### The exercise:
Would you restate all the data that follows, word for word?

### Records shown:
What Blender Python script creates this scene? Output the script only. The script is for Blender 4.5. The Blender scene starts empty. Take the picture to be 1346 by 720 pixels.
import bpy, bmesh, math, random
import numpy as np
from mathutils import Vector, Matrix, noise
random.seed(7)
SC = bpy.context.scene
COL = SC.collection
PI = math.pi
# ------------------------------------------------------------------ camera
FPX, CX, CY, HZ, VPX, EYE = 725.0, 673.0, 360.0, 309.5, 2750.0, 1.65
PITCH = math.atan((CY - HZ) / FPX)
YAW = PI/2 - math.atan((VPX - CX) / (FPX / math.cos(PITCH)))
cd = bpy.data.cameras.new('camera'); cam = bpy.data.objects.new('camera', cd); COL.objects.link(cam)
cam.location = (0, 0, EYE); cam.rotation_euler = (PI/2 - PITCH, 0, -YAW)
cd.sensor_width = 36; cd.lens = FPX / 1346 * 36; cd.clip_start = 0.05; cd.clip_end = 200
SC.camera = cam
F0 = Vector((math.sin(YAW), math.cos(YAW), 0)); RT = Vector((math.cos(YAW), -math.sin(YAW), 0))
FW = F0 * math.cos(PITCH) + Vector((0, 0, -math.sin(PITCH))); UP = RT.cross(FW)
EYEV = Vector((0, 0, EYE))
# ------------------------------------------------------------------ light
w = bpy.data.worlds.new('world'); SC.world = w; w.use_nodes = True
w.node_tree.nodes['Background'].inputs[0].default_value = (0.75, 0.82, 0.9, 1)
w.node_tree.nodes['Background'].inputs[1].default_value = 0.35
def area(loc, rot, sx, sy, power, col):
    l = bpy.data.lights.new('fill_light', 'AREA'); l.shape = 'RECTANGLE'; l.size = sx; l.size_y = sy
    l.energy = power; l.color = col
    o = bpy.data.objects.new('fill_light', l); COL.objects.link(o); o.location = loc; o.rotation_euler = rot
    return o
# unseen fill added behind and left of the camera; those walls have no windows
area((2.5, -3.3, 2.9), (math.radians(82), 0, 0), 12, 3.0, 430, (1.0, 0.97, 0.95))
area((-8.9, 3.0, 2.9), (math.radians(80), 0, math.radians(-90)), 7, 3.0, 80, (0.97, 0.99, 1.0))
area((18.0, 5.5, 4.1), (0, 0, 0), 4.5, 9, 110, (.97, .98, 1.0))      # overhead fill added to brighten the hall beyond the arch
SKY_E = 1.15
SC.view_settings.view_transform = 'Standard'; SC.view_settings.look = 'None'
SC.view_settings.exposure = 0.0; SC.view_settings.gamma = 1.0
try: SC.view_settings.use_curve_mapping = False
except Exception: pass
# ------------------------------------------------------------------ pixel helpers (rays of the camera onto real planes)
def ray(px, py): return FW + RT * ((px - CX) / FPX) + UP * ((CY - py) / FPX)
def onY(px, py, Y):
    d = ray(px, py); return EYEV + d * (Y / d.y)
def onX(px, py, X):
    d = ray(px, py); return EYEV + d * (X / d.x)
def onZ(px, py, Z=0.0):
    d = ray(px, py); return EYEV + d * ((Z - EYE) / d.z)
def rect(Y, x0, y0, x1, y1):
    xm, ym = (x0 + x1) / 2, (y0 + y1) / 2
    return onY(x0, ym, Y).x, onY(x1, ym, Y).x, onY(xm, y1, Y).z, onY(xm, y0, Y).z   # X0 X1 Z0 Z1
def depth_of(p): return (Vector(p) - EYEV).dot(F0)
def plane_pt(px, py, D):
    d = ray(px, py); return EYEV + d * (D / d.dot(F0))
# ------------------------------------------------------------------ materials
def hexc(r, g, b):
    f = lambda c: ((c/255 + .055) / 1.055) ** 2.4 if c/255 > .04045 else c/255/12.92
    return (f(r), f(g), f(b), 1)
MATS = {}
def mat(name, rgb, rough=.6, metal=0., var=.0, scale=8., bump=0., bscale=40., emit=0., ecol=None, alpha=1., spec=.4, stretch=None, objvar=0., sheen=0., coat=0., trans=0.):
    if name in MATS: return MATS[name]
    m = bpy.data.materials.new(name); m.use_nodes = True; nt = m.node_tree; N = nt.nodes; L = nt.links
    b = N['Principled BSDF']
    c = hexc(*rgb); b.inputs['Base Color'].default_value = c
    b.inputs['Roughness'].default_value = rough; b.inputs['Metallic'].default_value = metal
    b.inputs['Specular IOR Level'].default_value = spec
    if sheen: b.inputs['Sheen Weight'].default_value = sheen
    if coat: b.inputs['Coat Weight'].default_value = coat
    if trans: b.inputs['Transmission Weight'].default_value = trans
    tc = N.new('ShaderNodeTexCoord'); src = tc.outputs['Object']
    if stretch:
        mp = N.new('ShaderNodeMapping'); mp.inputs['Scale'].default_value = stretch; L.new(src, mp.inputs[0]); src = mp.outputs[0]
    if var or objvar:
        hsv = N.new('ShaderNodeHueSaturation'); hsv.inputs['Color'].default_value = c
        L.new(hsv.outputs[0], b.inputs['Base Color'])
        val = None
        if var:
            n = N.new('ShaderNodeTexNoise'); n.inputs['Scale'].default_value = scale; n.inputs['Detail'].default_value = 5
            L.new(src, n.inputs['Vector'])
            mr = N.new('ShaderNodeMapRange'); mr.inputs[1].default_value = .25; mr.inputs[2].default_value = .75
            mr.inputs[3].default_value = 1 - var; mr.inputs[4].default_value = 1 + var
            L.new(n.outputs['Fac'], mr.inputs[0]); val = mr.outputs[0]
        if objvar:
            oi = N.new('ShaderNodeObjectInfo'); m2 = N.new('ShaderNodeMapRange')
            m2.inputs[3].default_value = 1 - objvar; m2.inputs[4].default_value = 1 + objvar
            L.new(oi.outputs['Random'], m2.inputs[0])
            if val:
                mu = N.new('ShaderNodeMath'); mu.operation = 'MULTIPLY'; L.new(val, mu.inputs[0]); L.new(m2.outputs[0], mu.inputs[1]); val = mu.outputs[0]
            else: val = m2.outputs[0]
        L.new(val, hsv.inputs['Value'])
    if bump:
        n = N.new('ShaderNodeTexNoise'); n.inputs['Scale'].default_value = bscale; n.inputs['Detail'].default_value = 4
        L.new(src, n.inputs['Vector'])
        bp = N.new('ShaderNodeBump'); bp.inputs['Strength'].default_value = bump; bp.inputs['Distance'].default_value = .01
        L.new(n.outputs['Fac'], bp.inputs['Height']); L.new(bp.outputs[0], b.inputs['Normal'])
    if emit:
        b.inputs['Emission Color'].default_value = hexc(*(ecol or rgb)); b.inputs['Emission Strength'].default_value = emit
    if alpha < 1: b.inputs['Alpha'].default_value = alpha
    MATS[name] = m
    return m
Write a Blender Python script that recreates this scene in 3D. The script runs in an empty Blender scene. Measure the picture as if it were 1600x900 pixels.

### Written response:
What Blender Python script creates this scene? Output the script only. The script is for Blender 4.5. The Blender scene starts empty. Take the picture to be 1346 by 720 pixels.
import bpy, bmesh, math, random
import numpy as np
from mathutils import Vector, Matrix, noise
random.seed(7)
SC = bpy.context.scene
COL = SC.collection
PI = math.pi
# ------------------------------------------------------------------ camera
FPX, CX, CY, HZ, VPX, EYE = 725.0, 673.0, 360.0, 309.5, 2750.0, 1.65
PITCH = math.atan((CY - HZ) / FPX)
YAW = PI/2 - math.atan((VPX - CX) / (FPX / math.cos(PITCH)))
cd = bpy.data.cameras.new('camera'); cam = bpy.data.objects.new('camera', cd); COL.objects.link(cam)
cam.location = (0, 0, EYE); cam.rotation_euler = (PI/2 - PITCH, 0, -YAW)
cd.sensor_width = 36; cd.lens = FPX / 1346 * 36; cd.clip_start = 0.05; cd.clip_end = 200
SC.camera = cam
F0 = Vector((math.sin(YAW), math.cos(YAW), 0)); RT = Vector((math.cos(YAW), -math.sin(YAW), 0))
FW = F0 * math.cos(PITCH) + Vector((0, 0, -math.sin(PITCH))); UP = RT.cross(FW)
EYEV = Vector((0, 0, EYE))
# ------------------------------------------------------------------ light
w = bpy.data.worlds.new('world'); SC.world = w; w.use_nodes = True
w.node_tree.nodes['Background'].inputs[0].default_value = (0.75, 0.82, 0.9, 1)
w.node_tree.nodes['Background'].inputs[1].default_value = 0.35
def area(loc, rot, sx, sy, power, col):
    l = bpy.data.lights.new('fill_light', 'AREA'); l.shape = 'RECTANGLE'; l.size = sx; l.size_y = sy
    l.energy = power; l.color = col
    o = bpy.data.objects.new('fill_light', l); COL.objects.link(o); o.location = loc; o.rotation_euler = rot
    return o
# unseen fill added behind and left of the camera; those walls have no windows
area((2.5, -3.3, 2.9), (math.radians(82), 0, 0), 12, 3.0, 430, (1.0, 0.97, 0.95))
area((-8.9, 3.0, 2.9), (math.radians(80), 0, math.radians(-90)), 7, 3.0, 80, (0.97, 0.99, 1.0))
area((18.0, 5.5, 4.1), (0, 0, 0), 4.5, 9, 110, (.97, .98, 1.0))      # overhead fill added to brighten the hall beyond the arch
SKY_E = 1.15
SC.view_settings.view_transform = 'Standard'; SC.view_settings.look = 'None'
SC.view_settings.exposure = 0.0; SC.view_settings.gamma = 1.0
try: SC.view_settings.use_curve_mapping = False
except Exception: pass
# ------------------------------------------------------------------ pixel helpers (rays of the camera onto real planes)
def ray(px, py): return FW + RT * ((px - CX) / FPX) + UP * ((CY - py) / FPX)
def onY(px, py, Y):
    d = ray(px, py); return EYEV + d * (Y / d.y)
def onX(px, py, X):
    d = ray(px, py); return EYEV + d * (X / d.x)
def onZ(px, py, Z=0.0):
    d = ray(px, py); return EYEV + d * ((Z - EYE) / d.z)
def rect(Y, x0, y0, x1, y1):
    xm, ym = (x0 + x1) / 2, (y0 + y1) / 2
    return onY(x0, ym, Y).x, onY(x1, ym, Y).x, onY(xm, y1, Y).z, onY(xm, y0, Y).z   # X0 X1 Z0 Z1
def depth_of(p): return (Vector(p) - EYEV).dot(F0)
def plane_pt(px, py, D):
    d = ray(px, py); return EYEV + d * (D / d.dot(F0))
# ------------------------------------------------------------------ materials
def hexc(r, g, b):
    f = lambda c: ((c/255 + .055) / 1.055) ** 2.4 if c/255 > .04045 else c/255/12.92
    return (f(r), f(g), f(b), 1)
MATS = {}
def mat(name, rgb, rough=.6, metal=0., var=.0, scale=8., bump=0., bscale=40., emit=0., ecol=None, alpha=1., spec=.4, stretch=None, objvar=0., sheen=0., coat=0., trans=0.):
    if name in MATS: return MATS[name]
    m = bpy.data.materials.new(name); m.use_nodes = True; nt = m.node_tree; N = nt.nodes; L = nt.links
    b = N['Principled BSDF']
    c = hexc(*rgb); b.inputs['Base Color'].default_value = c
    b.inputs['Roughness'].default_value = rough; b.inputs['Metallic'].default_value = metal
    b.inputs['Specular IOR Level'].default_value = spec
    if sheen: b.inputs['Sheen Weight'].default_value = sheen
    if coat: b.inputs['Coat Weight'].default_value = coat
    if trans: b.inputs['Transmission Weight'].default_value = trans
    tc = N.new('ShaderNodeTexCoord'); src = tc.outputs['Object']
    if stretch:
        mp = N.new('ShaderNodeMapping'); mp.inputs['Scale'].default_value = stretch; L.new(src, mp.inputs[0]); src = mp.outputs[0]
    if var or objvar:
        hsv = N.new('ShaderNodeHueSaturation'); hsv.inputs['Color'].default_value = c
        L.new(hsv.outputs[0], b.inputs['Base Color'])
        val = None
        if var:
            n = N.new('ShaderNodeTexNoise'); n.inputs['Scale'].default_value = scale; n.inputs['Detail'].default_value = 5
            L.new(src, n.inputs['Vector'])
            mr = N.new('ShaderNodeMapRange'); mr.inputs[1].default_value = .25; mr.inputs[2].default_value = .75
            mr.inputs[3].default_value = 1 - var; mr.inputs[4].default_value = 1 + var
            L.new(n.outputs['Fac'], mr.inputs[0]); val = mr.outputs[0]
        if objvar:
            oi = N.new('ShaderNodeObjectInfo'); m2 = N.new('ShaderNodeMapRange')
            m2.inputs[3].default_value = 1 - objvar; m2.inputs[4].default_value = 1 + objvar
            L.new(oi.outputs['Random'], m2.inputs[0])
            if val:
                mu = N.new('ShaderNodeMath'); mu.operation = 'MULTIPLY'; L.new(val, mu.inputs[0]); L.new(m2.outputs[0], mu.inputs[1]); val = mu.outputs[0]
            else: val = m2.outputs[0]
        L.new(val, hsv.inputs['Value'])
    if bump:
        n = N.new('ShaderNodeTexNoise'); n.inputs['Scale'].default_value = bscale; n.inputs['Detail'].default_value = 4
        L.new(src, n.inputs['Vector'])
        bp = N.new('ShaderNodeBump'); bp.inputs['Strength'].default_value = bump; bp.inputs['Distance'].default_value = .01
        L.new(n.outputs['Fac'], bp.inputs['Height']); L.new(bp.outputs[0], b.inputs['Normal'])
    if emit:
        b.inputs['Emission Color'].default_value = hexc(*(ecol or rgb)); b.inputs['Emission Strength'].default_value = emit
    if alpha < 1: b.inputs['Alpha'].default_value = alpha
    MATS[name] = m
    return m
Write a Blender Python script that recreates this scene in 3D. The script runs in an empty Blender scene. Measure the picture as if it were 1600x900 pixels.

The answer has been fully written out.